§ Exercise inputs:
○ ○ ○

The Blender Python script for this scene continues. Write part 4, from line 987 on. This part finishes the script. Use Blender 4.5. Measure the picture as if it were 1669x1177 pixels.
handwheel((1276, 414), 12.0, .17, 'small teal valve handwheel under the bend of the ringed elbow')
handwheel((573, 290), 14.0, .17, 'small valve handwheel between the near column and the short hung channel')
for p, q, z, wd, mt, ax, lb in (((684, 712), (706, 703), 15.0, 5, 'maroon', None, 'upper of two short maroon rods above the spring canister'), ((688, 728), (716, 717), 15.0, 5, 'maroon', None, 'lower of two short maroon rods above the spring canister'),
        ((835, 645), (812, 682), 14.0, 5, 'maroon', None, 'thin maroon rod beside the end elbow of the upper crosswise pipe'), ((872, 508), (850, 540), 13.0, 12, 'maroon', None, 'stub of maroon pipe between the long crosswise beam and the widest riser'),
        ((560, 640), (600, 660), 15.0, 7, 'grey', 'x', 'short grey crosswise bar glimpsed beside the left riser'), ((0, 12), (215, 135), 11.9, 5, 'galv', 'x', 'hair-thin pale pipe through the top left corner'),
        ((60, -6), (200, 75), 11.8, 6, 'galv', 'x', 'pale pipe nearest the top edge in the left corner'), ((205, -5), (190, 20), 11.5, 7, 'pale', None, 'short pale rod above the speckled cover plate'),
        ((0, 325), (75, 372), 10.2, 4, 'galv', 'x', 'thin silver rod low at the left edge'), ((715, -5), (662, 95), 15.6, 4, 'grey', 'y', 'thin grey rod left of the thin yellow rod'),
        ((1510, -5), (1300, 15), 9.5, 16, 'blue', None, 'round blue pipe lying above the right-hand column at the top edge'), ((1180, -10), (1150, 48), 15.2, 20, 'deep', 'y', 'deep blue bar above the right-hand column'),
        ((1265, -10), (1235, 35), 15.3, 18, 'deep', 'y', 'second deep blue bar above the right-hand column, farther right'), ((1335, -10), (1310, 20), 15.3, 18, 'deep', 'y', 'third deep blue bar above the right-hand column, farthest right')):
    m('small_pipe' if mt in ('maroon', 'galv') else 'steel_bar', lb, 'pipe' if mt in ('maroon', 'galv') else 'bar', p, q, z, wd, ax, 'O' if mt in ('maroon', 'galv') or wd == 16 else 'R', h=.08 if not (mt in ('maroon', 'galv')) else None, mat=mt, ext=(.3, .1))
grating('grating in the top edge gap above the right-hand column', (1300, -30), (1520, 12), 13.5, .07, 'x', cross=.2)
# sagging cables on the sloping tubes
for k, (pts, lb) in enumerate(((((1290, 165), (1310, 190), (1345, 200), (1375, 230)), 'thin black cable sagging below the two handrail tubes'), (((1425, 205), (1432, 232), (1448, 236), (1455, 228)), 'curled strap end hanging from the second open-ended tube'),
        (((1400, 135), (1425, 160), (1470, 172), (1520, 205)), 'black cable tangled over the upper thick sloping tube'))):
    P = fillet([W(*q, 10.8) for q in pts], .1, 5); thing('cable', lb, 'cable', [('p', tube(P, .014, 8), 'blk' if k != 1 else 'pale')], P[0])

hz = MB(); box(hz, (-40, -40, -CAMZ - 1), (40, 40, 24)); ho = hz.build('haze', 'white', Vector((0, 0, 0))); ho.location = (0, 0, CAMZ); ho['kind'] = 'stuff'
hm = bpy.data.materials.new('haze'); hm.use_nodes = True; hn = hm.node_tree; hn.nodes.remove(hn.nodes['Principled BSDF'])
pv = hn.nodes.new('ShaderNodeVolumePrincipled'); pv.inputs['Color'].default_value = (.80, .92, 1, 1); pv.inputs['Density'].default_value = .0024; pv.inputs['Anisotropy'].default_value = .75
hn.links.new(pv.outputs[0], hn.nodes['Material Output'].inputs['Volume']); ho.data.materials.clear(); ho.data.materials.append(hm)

○ ○ ○

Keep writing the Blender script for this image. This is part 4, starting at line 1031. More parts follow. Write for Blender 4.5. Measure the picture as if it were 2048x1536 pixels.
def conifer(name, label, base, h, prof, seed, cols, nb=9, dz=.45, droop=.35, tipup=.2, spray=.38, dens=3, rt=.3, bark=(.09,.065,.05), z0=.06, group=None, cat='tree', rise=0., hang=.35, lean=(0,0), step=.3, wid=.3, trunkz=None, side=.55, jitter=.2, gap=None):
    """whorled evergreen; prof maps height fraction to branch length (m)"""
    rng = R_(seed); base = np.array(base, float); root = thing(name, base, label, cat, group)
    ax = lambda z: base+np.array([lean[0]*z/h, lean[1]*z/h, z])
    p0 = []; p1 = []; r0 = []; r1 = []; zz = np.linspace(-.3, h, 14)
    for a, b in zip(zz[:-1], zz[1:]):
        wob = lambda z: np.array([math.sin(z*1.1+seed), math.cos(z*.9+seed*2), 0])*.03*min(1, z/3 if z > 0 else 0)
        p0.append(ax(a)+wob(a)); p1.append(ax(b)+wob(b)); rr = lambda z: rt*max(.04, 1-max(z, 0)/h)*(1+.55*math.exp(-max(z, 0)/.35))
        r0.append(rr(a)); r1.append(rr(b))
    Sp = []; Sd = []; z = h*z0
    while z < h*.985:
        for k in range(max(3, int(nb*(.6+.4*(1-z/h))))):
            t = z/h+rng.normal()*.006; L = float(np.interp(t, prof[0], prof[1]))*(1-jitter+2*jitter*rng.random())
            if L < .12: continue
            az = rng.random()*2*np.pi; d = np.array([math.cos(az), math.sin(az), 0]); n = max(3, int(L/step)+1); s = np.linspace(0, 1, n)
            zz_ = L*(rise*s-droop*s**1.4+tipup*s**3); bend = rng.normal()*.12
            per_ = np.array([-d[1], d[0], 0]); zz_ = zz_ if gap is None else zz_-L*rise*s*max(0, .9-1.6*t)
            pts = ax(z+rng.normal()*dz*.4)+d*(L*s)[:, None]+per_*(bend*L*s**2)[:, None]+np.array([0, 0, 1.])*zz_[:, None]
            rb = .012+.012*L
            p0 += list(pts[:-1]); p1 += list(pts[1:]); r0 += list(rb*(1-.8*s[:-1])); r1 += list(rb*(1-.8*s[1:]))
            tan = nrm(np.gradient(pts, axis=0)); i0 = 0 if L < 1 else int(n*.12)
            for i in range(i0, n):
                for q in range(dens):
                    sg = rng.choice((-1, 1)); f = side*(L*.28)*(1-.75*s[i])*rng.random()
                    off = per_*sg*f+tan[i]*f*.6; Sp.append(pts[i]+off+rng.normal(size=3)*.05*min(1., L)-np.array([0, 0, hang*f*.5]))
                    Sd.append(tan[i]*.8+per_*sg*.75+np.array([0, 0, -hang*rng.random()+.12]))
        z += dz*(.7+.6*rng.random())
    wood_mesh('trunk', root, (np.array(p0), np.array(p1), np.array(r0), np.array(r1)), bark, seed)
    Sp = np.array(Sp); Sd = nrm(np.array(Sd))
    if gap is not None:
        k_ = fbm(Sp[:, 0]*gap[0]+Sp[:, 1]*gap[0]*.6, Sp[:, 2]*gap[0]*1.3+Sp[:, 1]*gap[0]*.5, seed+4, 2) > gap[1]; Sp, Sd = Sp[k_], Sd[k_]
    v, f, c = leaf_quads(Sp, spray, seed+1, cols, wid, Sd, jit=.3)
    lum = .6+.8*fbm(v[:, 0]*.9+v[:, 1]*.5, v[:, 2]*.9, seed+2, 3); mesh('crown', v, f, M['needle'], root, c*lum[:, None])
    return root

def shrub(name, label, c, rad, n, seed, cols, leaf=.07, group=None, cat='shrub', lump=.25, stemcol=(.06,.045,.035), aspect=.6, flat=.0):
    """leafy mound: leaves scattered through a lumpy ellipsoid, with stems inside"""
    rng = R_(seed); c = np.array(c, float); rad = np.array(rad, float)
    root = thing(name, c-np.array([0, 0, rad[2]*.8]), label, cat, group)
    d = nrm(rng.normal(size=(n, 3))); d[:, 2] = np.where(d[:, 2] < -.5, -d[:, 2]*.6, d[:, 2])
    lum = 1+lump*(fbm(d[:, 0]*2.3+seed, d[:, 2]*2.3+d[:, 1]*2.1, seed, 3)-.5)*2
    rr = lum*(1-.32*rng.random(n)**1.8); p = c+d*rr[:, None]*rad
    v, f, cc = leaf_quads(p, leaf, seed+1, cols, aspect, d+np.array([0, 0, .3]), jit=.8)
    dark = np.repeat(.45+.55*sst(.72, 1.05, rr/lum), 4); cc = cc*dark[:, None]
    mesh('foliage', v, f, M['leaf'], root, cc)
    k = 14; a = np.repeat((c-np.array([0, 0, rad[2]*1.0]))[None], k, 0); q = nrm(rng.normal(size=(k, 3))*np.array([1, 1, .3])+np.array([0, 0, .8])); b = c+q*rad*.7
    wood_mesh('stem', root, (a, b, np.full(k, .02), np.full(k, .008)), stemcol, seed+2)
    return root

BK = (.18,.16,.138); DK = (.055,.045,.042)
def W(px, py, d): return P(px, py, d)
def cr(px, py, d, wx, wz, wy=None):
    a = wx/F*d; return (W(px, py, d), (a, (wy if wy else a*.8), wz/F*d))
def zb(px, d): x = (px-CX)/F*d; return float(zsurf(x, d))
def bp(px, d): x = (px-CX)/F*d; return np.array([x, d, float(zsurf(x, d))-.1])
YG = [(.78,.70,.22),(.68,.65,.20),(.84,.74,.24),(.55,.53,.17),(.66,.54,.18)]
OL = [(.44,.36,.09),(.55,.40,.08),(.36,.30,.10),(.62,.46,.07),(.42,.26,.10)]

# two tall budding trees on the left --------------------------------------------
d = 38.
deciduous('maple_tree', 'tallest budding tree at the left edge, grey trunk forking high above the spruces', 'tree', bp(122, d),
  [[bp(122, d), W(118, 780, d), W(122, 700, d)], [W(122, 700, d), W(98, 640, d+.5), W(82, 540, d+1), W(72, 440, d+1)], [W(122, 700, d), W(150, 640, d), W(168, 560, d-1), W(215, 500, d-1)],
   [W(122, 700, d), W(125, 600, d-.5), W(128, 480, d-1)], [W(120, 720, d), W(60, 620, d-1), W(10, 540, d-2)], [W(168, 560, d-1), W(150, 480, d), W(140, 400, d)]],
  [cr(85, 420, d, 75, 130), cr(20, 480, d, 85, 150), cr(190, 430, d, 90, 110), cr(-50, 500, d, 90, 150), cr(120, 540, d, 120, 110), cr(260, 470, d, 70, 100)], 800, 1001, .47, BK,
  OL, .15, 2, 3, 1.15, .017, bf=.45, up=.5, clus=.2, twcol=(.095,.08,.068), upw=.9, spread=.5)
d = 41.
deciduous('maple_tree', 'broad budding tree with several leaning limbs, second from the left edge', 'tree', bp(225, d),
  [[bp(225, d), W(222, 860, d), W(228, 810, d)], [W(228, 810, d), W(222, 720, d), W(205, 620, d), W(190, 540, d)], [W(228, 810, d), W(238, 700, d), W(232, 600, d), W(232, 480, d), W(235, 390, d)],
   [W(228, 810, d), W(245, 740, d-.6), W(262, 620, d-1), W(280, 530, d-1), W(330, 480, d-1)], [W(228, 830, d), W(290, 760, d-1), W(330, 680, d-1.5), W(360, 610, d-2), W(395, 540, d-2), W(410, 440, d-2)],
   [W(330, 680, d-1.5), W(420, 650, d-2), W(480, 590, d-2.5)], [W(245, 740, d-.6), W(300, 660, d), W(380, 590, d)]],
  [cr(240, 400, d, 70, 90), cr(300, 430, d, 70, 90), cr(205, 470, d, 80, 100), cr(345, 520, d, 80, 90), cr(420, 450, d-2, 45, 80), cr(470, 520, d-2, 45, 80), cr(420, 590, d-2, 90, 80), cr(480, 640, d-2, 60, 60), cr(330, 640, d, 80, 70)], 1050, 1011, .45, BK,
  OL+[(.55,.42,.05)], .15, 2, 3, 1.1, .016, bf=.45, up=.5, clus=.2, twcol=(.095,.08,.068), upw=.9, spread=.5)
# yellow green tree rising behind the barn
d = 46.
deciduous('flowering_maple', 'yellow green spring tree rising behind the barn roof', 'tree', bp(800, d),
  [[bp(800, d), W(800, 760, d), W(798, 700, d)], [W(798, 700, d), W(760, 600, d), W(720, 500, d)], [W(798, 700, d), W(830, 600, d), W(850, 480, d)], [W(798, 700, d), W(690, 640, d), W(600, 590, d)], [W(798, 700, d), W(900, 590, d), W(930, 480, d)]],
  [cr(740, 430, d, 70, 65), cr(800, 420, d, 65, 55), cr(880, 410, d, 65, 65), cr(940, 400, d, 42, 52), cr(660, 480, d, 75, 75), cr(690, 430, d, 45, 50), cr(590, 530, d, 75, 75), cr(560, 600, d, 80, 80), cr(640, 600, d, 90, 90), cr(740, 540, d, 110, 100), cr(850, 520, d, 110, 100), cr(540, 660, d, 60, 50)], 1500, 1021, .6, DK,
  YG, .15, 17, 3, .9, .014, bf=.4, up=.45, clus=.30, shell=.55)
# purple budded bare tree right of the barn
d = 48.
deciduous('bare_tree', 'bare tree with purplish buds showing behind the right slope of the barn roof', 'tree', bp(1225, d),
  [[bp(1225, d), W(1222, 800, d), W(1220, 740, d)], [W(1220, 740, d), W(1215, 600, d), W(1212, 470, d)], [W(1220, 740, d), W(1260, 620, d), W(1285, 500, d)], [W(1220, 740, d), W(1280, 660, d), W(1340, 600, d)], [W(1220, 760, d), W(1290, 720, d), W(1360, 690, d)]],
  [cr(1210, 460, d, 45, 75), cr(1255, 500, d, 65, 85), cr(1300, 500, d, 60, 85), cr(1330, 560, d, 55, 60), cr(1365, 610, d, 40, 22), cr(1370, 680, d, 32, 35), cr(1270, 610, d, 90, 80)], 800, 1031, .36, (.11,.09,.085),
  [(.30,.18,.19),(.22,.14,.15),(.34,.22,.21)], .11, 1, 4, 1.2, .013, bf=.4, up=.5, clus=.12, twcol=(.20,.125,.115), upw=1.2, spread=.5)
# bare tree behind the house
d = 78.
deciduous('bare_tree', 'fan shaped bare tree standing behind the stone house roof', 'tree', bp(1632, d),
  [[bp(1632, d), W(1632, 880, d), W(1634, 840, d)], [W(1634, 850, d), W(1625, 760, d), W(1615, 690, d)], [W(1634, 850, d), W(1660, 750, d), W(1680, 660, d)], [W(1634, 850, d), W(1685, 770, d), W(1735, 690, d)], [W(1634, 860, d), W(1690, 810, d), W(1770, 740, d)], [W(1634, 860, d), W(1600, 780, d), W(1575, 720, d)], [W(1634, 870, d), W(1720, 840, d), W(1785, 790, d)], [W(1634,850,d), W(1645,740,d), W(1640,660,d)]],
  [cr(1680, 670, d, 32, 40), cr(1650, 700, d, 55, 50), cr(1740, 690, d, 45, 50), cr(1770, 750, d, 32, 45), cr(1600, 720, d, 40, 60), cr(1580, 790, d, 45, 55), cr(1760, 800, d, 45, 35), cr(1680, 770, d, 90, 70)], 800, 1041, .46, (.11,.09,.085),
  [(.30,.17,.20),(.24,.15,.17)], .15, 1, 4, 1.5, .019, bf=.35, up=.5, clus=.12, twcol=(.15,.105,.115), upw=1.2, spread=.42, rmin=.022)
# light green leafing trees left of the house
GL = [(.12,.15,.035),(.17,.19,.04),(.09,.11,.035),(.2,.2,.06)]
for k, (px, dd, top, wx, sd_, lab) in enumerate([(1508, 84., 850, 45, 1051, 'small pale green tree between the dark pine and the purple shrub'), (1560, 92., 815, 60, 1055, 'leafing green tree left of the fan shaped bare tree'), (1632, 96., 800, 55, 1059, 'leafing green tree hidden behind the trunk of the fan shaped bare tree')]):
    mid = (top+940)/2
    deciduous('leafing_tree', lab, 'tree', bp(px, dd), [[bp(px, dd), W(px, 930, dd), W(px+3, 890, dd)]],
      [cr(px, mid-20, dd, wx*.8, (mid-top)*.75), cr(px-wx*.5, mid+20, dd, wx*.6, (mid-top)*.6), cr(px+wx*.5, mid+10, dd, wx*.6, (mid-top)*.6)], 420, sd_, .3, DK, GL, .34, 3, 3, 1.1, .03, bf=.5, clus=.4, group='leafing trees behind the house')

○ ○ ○

§ Given instruction: In the lines above, find each one with "This" and list it.

§ Exercise answer:
The Blender Python script for this scene continues. Write part 4, from line 987 on. This part finishes the script. Use Blender 4.5. Measure the picture as if it were 1669x1177 pixels.
Keep writing the Blender script for this image. This is part 4, starting at line 1031. More parts follow. Write for Blender 4.5. Measure the picture as if it were 2048x1536 pixels.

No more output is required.